Perhaps the most disturbing thing here is the defense that Nandy’s compatriots, students and fellow social scientists have offered: freedom of speech. Indeed, as our society becomes more and more intolerant, there is a need to hold on tight to our right and ability to express dissent. But that is hardly the end of our task. Far from it. Neither is it enough merely to assert that Nandy’s heart is in the right place. (Indeed it is.) Can our intellectual response to a sophisticated argument, and the furor it created, be: “But he has always spoken for the marginalized”? Is this the only validation an intellectual work needs: that it should speak for the marginalized? If this is the only stipulation for scholarly work, we may as well be lobotomized.
It is no surprise that, where multiple academic and scholarly careers have been built primarily on polished bleeding-heart stories, a ‘gadfly’s’ annoying and persistent demand that we be intellectually honest and willing to challenge the very categories of our analysis has not always been welcomed.
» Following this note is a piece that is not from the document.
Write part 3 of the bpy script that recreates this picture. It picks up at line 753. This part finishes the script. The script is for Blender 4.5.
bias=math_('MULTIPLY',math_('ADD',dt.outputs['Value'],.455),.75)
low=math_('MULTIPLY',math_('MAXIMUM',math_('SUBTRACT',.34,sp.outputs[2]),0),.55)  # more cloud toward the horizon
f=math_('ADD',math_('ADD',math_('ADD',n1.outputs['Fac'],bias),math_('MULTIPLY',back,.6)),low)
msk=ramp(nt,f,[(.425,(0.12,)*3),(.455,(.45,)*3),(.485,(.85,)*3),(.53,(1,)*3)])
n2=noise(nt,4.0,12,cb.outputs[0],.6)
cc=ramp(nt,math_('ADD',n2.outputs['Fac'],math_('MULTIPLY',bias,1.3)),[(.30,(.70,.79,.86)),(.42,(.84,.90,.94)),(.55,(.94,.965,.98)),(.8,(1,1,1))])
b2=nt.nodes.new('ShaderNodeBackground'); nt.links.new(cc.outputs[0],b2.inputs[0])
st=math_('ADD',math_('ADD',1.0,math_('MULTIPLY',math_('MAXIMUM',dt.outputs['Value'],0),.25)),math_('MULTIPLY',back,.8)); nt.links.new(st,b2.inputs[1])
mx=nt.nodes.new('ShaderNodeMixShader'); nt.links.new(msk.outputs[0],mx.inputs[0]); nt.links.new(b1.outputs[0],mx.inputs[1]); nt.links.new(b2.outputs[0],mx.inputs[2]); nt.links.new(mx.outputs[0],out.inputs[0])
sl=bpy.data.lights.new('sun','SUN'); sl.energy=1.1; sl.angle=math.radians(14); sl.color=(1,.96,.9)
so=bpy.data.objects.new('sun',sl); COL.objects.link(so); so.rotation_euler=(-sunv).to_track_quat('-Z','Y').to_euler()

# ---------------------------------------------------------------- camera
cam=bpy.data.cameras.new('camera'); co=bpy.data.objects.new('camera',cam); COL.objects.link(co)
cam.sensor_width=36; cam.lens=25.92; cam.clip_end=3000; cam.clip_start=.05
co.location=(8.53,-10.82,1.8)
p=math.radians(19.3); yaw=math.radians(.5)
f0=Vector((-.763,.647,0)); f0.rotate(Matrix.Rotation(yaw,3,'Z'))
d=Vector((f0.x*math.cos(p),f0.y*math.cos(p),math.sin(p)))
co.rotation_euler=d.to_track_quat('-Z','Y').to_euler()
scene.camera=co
His work, even if presented as “paradoxes, aphorisms, ironies, jokes and riddles” strikes at the very foundation of the business of knowledge production.  Nandy’s analysis reveals not just the vacuity of the concept of corruption, but also the intellectual indolence that we all revel in. Nandy has often been called a gadfly. Ironically, this reminds me of another friendly neighbourhood gadfly, Socrates, who was asked to drink hemlock for ‘corrupting’ the youth.